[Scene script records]

+ + + + +

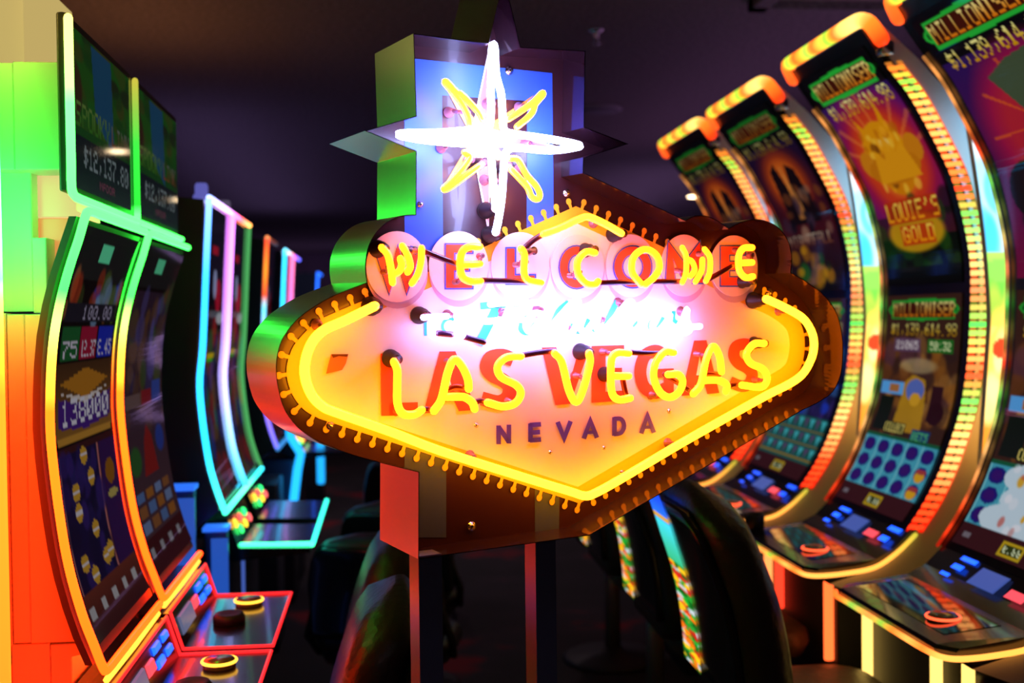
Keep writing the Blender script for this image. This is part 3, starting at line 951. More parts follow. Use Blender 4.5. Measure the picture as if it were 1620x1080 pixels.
def slot_left(y0, y1, label, low_art, up_art, near_led=True, far_led=False):
    t = thing('slot_machine', label, 'slot machine', (-.6, (y0 + y1) / 2, 0), 'slot machines with flat upper monitors on the left')
    # lower cabinet body
    out = [(x - .010, z) for x, z in LP[::4]] + [(x - .022, z) for x, z in LP[::-4]]
    b = MB(); n = len(out)
    for yy in (y0, y1):
        fs = tessellate_polygon([[Vector((x, z, 0)) for x, z in out]])
        b.add([(x, yy, z) for x, z in out], [tuple(f) for f in fs], GREY)
    b.add([(x, y0, z) for x, z in out] + [(x, y1, z) for x, z in out], [(i, (i + 1) % n, (i + 1) % n + n, i + n) for i in range(n)], DARK)
    b.build('cabinet_body', t)
    b = MB()
    art_mesh(b, low_art, lambda u, v: (at(LP, .015 + .955 * v)[0] - .002, y0 + .032 + (y1 - y0 - .050) * u, at(LP, .015 + .955 * v)[1]), SCREEN); b.build('curved_screen', t)
    # LED outline: top edge, near side, bottom edge
    pts = [(-.478, y1 - .012, 1.682)] + [(-.478, y1 - .012 + (y0 + .03 - y1 + .012) * k / 6, 1.682) for k in range(1, 7)] + [(-.480, y0 + .012, 1.674)] + [(x + .003, y0 + .008, z) for x, z in LP[3:-2:3]] + [(-.466, y0 + .012, .935), (-.463, y0 + .03, .929)] + [(-.463, y0 + .03 + (y1 - .012 - y0 - .03) * k / 6, .929) for k in range(1, 7)]
    sp = spline(pts, 3)
    b = MB(); b.tube(sp, .0075, LED, 8, [zcol(p[2]) for p in sp]); b.build('led_outline', t)
    # upper monitor
    b = MB(); b.box(-.518, -.502, y0 + .002, y1 - .002, 1.712, 2.0, DARK, .004); mon = b.build('monitor_housing', t)
    b = MB(); art_mesh(b, up_art, lambda u, v: (-.5008, y0 + .020 + (y1 - y0 - .032) * u, 1.985 - .262 * v), SCREEN); b.build('upper_screen', mon)
    pts = [(-.499, y0 + .004, 1.99 - (1.99 - 1.716) * k / 8) for k in range(9)] + [(-.496, y0 + .012, 1.706)] + [(-.494, y0 + .03 + (y1 - .01 - y0 - .03) * k / 6, 1.703) for k in range(7)]
    if not near_led:
        pts = [(-.498, y0, 1.99 - .287 * k / 8) for k in range(9)] + [(-.494, y0 + (y1 - y0) * k / 6, 1.703) for k in range(7)]
    b = MB(); sp = spline(pts, 2)
    b.tube(sp, .0075 if near_led else .0065, LED, 8, [tuple(q * (1 if near_led or p[2] < 1.72 else .12) for q in zcol(p[2])) for p in sp]); b.build('monitor_led', mon)
    # deck: slanted button panel and flat glass shelf
    b = MB()
    sec = [(-.452, .898), (-.427, .82), (-.245, .82), (-.243, .805), (-.47, .785), (-.52, .82), (-.52, .90)]
    b.loft([[(x, yy, z) for x, z in sec] for yy in (y0 + .012, y1 - .005)], BLACK, False); con = b.build('button_deck', t)
    b = MB()
    C = (1.9, .03, .035)
    loop = [(-.451, y0 + .014, .901), (-.426, y0 + .014, .823), (-.243, y0 + .014, .822), (-.243, y1 - .008, .822), (-.426, y1 - .008, .823), (-.451, y1 - .008, .901), (-.451, y0 + .014, .901)]
    for a_, c_ in zip(loop, loop[1:]):
        b.tube([a_, lerp(a_, c_, .5), c_], .0035, glow('led_red', C, 1.0), 6)
    b.build('deck_led', con)
    b = MB(); b.tube([(-.466, y0 + .03, .911), (-.464, (y0 + y1) / 2, .911), (-.466, y1 - .02, .911)], .006, glow('led_orange', (5, 1.3, .1), 1.0), 6); b.build('seam_led', t)
    def sl(u, v, h):
        return Vector((-.452 + .025 * v + h * .9, y0 + (y1 - y0) * u, .898 - .078 * v + h * .3))
    for u0, u1, v0, v1, mt, nm in ((.12, .42, .25, .75, glow('small_screen', (.10, .12, .22), 1.0), 'display'), (.46, .58, .3, .6, glow('button_pink', (1.3, .1, .14), 1), 'button'),
                                   (.62, .74, .15, .35, glow('button_blue', (.02, .20, 2.4), 1.3), 'button'), (.62, .74, .5, .7, glow('button_blue', (.02, .20, 2.4), 1.3), 'button'), (.80, .90, .15, .35, glow('button_blue', (.02, .20, 2.4), 1.3), 'button'), (.80, .90, .5, .7, glow('button_blue', (.02, .20, 2.4), 1.3), 'button')):
        b = MB(); b.loft([[sl(u0, v0, .0005), sl(u1, v0, .0005), sl(u1, v1, .0005), sl(u0, v1, .0005)], [sl(u0 + .01, v0 + .03, .006), sl(u1 - .01, v0 + .03, .006), sl(u1 - .01, v1 - .03, .006), sl(u0 + .01, v1 - .03, .006)]], mt, False); b.build(nm, con)
    yc = y0 + .38
    b = MB(); b.lathe((-.335, yc, .821), (0, 0, 1), [(.032, 0), (.032, .012), (.028, .016), (0, .017)], pbr('gold_button', (.5, .35, .1), .2, .6)); b.build('spin_button', con)
    b = MB(); b.tube([(-.335 + .033 * math.cos(k * math.pi / 12), yc + .033 * math.sin(k * math.pi / 12), .832) for k in range(25)], .003, glow('ring_gold', (3, 1.5, .12), 1.0), 6); b.build('button_ring', con)
    b = MB(); b.lathe((-.36, yc - .16, .821), (0, 0, 1), [(.036, 0), (.036, .014), (.030, .022), (.018, .018), (0, .017)], MATTE); b.build('knob', con)
    # pedestal
    b = MB(); b.box(-.625, -.50, y0 + .01, y1 - .01, 0, .78, MATTE, .008); b.build('pedestal', t)
    return t


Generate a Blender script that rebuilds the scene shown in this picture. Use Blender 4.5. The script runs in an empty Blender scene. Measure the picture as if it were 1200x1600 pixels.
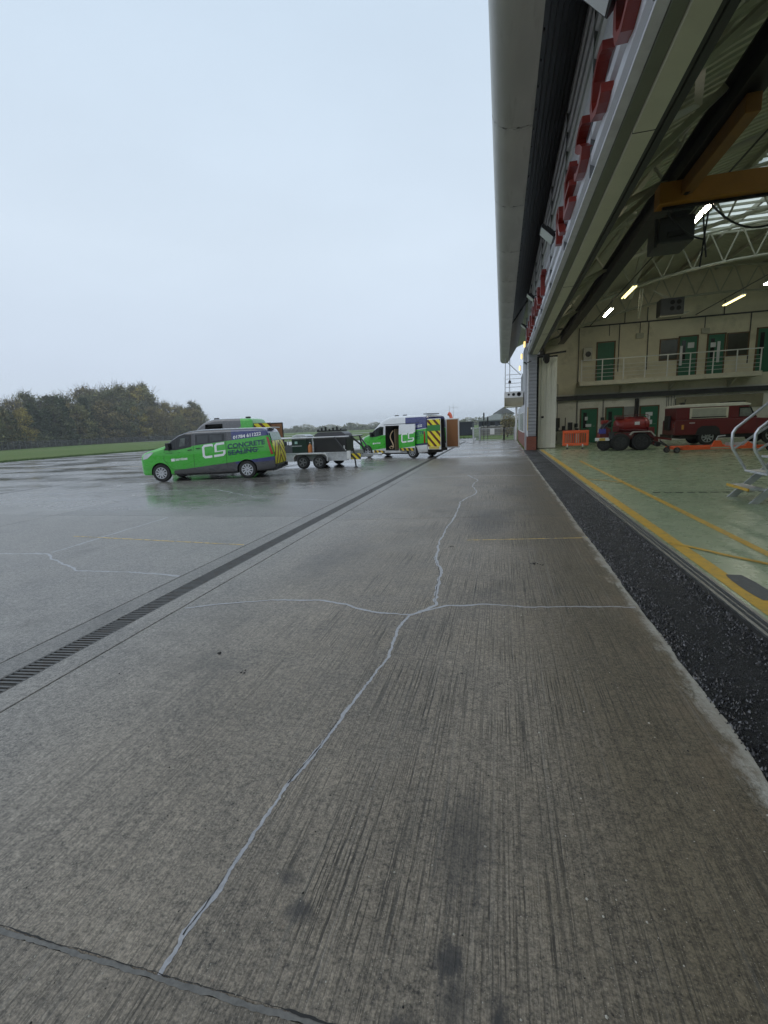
import bpy, bmesh, math, random
from mathutils import Vector, Matrix
RAD = math.radians
rnd = random.Random(7)
scene = bpy.context.scene
COL = scene.collection
HAZE = 0.0006

# ------------------------------------------------------------------ camera
F_PX, PITCH, ROLL, YAW = 720.0, 0.1817258, 0.0435511, 0.2544029
fw = Vector((-math.sin(YAW)*math.cos(PITCH), math.cos(YAW)*math.cos(PITCH), -math.sin(PITCH)))
r0 = Vector((math.cos(YAW), math.sin(YAW), 0)); u0 = r0.cross(fw)
rr_ = r0*math.cos(ROLL) - u0*math.sin(ROLL); uu_ = u0*math.cos(ROLL) + r0*math.sin(ROLL)
cam = bpy.data.cameras.new('camera'); camo = bpy.data.objects.new('camera', cam); COL.objects.link(camo)
cam.sensor_fit = 'HORIZONTAL'; cam.sensor_width = 36.0; cam.lens = F_PX/1200*36.0
cam.clip_start = 0.05; cam.clip_end = 6000
camo.matrix_world = Matrix(((rr_.x, uu_.x, -fw.x, 0), (rr_.y, uu_.y, -fw.y, 0), (rr_.z, uu_.z, -fw.z, 1.5), (0, 0, 0, 1)))
scene.camera = camo

# ------------------------------------------------------------------ sky, sun, exposure
SUN_EL, SUN_AZ = RAD(48), RAD(215)
world = bpy.data.worlds.new('World'); scene.world = world; world.use_nodes = True
wn, wl = world.node_tree.nodes, world.node_tree.links
wn.clear()
sky = wn.new('ShaderNodeTexSky'); sky.sky_type = 'NISHITA'; sky.sun_disc = False
sky.sun_elevation = SUN_EL; sky.sun_rotation = SUN_AZ; sky.air_density = 1.3; sky.dust_density = 5.0; sky.ozone_density = 1.0
bg1 = wn.new('ShaderNodeBackground'); bg1.inputs['Strength'].default_value = 0.07
wl.new(sky.outputs[0], bg1.inputs['Color'])
tc = wn.new('ShaderNodeTexCoord'); sep = wn.new('ShaderNodeSeparateXYZ'); wl.new(tc.outputs['Generated'], sep.inputs[0])
ramp = wn.new('ShaderNodeValToRGB')
ramp.color_ramp.elements[0].position = 0.0; ramp.color_ramp.elements[0].color = (0.61, 0.705, 0.81, 1)
ramp.color_ramp.elements[1].position = 0.75; ramp.color_ramp.elements[1].color = (0.548, 0.67, 0.80, 1)
e = ramp.color_ramp.elements.new(0.12); e.color = (0.588, 0.675, 0.80, 1)
e = ramp.color_ramp.elements.new(0.32); e.color = (0.622, 0.72, 0.83, 1)
wl.new(sep.outputs['Z'], ramp.inputs[0])
mp = wn.new('ShaderNodeMapping'); mp.inputs['Scale'].default_value = (1.0, 1.0, 2.6); wl.new(tc.outputs['Generated'], mp.inputs[0])
nz = wn.new('ShaderNodeTexNoise'); nz.inputs['Scale'].default_value = 1.6; nz.inputs['Detail'].default_value = 4; nz.inputs['Roughness'].default_value = 0.5
wl.new(mp.outputs[0], nz.inputs['Vector'])
mr = wn.new('ShaderNodeMapRange'); mr.inputs['From Min'].default_value = 0.3; mr.inputs['From Max'].default_value = 0.7
mr.inputs['To Min'].default_value = 0.955; mr.inputs['To Max'].default_value = 1.04; wl.new(nz.outputs['Fac'], mr.inputs['Value'])
vm = wn.new('ShaderNodeVectorMath'); vm.operation = 'SCALE'; wl.new(ramp.outputs[0], vm.inputs[0]); wl.new(mr.outputs[0], vm.inputs['Scale'])
bg2 = wn.new('ShaderNodeBackground'); bg2.inputs['Strength'].default_value = 1.12; wl.new(vm.outputs[0], bg2.inputs['Color'])
mx = wn.new('ShaderNodeMixShader'); mx.inputs[0].default_value = 0.9
wl.new(bg1.outputs[0], mx.inputs[1]); wl.new(bg2.outputs[0], mx.inputs[2])
wo = wn.new('ShaderNodeOutputWorld'); wl.new(mx.outputs[0], wo.inputs[0])
sl = bpy.data.lights.new('sun', 'SUN'); sl.energy = 0.5; sl.angle = RAD(40); sl.color = (1, 0.97, 0.93)
so = bpy.data.objects.new('sun', sl); COL.objects.link(so)
sdir = Vector((math.sin(SUN_AZ)*math.cos(SUN_EL), math.cos(SUN_AZ)*math.cos(SUN_EL), math.sin(SUN_EL)))
so.rotation_euler = sdir.to_track_quat('Z', 'Y').to_euler()
vs = scene.view_settings; vs.view_transform = 'Standard'; vs.look = 'None'; vs.gamma = 1; vs.exposure = 0.1; vs.use_curve_mapping = False
scene.display_settings.display_device = 'sRGB'
try:
    scene.cycles.use_denoising = True
    scene.cycles.max_bounces = 8; scene.cycles.diffuse_bounces = 5; scene.cycles.glossy_bounces = 3
    scene.cycles.transparent_max_bounces = 12; scene.cycles.sample_clamp_indirect = 6.0
    scene.cycles.caustics_reflective = False; scene.cycles.caustics_refractive = False
except Exception:
    pass

# ------------------------------------------------------------------ mesh builder
class MB:
    def __init__(s): s.v = []; s.f = []; s.m = []
    def add(s, vs_, fs, mi=0):
        o = len(s.v); s.v += [tuple(p) for p in vs_]
        for f in fs: s.f.append(tuple(i+o for i in f)); s.m.append(mi)
        return s
    def box(s, x0, x1, y0, y1, z0, z1, mi=0):
        return s.add([(x0,y0,z0),(x1,y0,z0),(x1,y1,z0),(x0,y1,z0),(x0,y0,z1),(x1,y0,z1),(x1,y1,z1),(x0,y1,z1)],
                     [(0,3,2,1),(4,5,6,7),(0,1,5,4),(1,2,6,5),(2,3,7,6),(3,0,4,7)], mi)
    def bar(s, p0, p1, w, h, mi=0, up=(0,0,1)):
        p0, p1 = Vector(p0), Vector(p1); d = (p1-p0).normalized(); upv = Vector(up)
        if abs(d.dot(upv)) > 0.98: upv = Vector((1,0,0))
        a = d.cross(upv).normalized(); b = a.cross(d)
        q = []
        for p in (p0, p1):
            for i, j in ((-1,-1),(1,-1),(1,1),(-1,1)): q.append(p + a*(i*w/2) + b*(j*h/2))
        return s.add(q, [(0,1,2,3),(7,6,5,4),(0,4,5,1),(1,5,6,2),(2,6,7,3),(3,7,4,0)], mi)
    def tube(s, pts, r, n=8, mi=0, closed=False):
        pts = [Vector(p) for p in pts]; rings = []; N = len(pts); prev = None
        for i, p in enumerate(pts):
            if closed: d = (pts[(i+1) % N]-pts[i-1]).normalized()
            elif i == 0: d = (pts[1]-p).normalized()
            elif i == N-1: d = (p-pts[-2]).normalized()
            else: d = ((pts[i+1]-p).normalized()+(p-pts[i-1]).normalized()).normalized()
            if prev is None:
                a = d.cross(Vector((0,0,1)));
                if a.length < 1e-3: a = d.cross(Vector((1,0,0)))
                a.normalize()
            else:
                a = (prev - d*prev.dot(d)).normalized()
            prev = a; b = d.cross(a); rad = r[i] if isinstance(r, (list, tuple)) else r
            rings.append([p + (a*math.cos(t)+b*math.sin(t))*rad for t in [2*math.pi*k/n for k in range(n)]])
        vs_ = [q for g in rings for q in g]; fs = []
        for i in range(N-1 if not closed else N):
            j = (i+1) % N
            for k in range(n): fs.append((i*n+k, i*n+(k+1)%n, j*n+(k+1)%n, j*n+k))
        if not closed:
            fs.append(tuple(range(n))[::-1]); fs.append(tuple((N-1)*n+k for k in range(n)))
        return s.add(vs_, fs, mi)
    def cyl(s, p0, p1, r, n=16, mi=0, r1=None):
        return s.tube([p0, p1], [r, r if r1 is None else r1], n, mi)
    def lathe(s, prof, org, axis='y', n=28, mi=0):
        ox, oy, oz = org; vs_ = []
        for r, a in prof:
            for k in range(n):
                t = 2*math.pi*k/n; c, q = r*math.cos(t), r*math.sin(t)
                vs_.append((ox+c, oy+a, oz+q) if axis == 'y' else (ox+a, oy+c, oz+q) if axis == 'x' else (ox+c, oy+q, oz+a))
        fs = []
        for i in range(len(prof)-1):
            for k in range(n): fs.append((i*n+k, i*n+(k+1)%n, (i+1)*n+(k+1)%n, (i+1)*n+k))
        fs.append(tuple(range(n))); fs.append(tuple((len(prof)-1)*n+k for k in range(n)))
        return s.add(vs_, fs, mi)
    def prism(s, poly, axis, a0, a1, mi=0):
        n = len(poly); vs_ = []
        for a in (a0, a1):
            for p, q in poly:
                vs_.append((p, a, q) if axis == 'y' else (a, p, q) if axis == 'x' else (p, q, a))
        fs = [tuple(range(n)), tuple(range(2*n-1, n-1, -1))]
        for k in range(n): fs.append((k, n+k, n+(k+1)%n, (k+1)%n))
        return s.add(vs_, fs, mi)
    def strip(s, prof, axis, a0, a1, mi=0):   # open profile pulled along an axis, one skin
        n = len(prof); vs_ = []
        for a in (a0, a1):
            for p, q in prof:
                vs_.append((p, a, q) if axis == 'y' else (a, p, q) if axis == 'x' else (p, q, a))
        return s.add(vs_, [(k, k+1, n+k+1, n+k) for k in range(n-1)], mi)
    def mesh(s, name, mats, smooth=None, fix=True):
        me = bpy.data.meshes.new(name); me.from_pydata(s.v, [], s.f)
        for m_ in (mats if isinstance(mats, (list, tuple)) else [mats]): me.materials.append(m_)
        me.polygons.foreach_set('material_index', s.m)
        if fix:
            bm = bmesh.new(); bm.from_mesh(me); bmesh.ops.recalc_face_normals(bm, faces=bm.faces); bm.to_mesh(me); bm.free()
        if smooth:
            me.polygons.foreach_set('use_smooth', [True]*len(me.polygons)); me.set_sharp_from_angle(angle=RAD(smooth))
        me.update()
        return me
    def build(s, name, mats, parent=None, smooth=None, bevel=0, fix=True, label=None):
        return link(name, s.mesh(name, mats, smooth, fix), parent, bevel, label)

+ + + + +

**PROBLEM REQUIREMENTS**. From the material above, reproduce only what runs from the line holding "Generate a Blender" down to the line holding "HAZE = 0.0006", both included, pictures excluded.

**RESULT OF THIS EXERCISE**.
Generate a Blender script that rebuilds the scene shown in this picture. Use Blender 4.5. The script runs in an empty Blender scene. Measure the picture as if it were 1200x1600 pixels.
import bpy, bmesh, math, random
from mathutils import Vector, Matrix
RAD = math.radians
rnd = random.Random(7)
scene = bpy.context.scene
COL = scene.collection
HAZE = 0.0006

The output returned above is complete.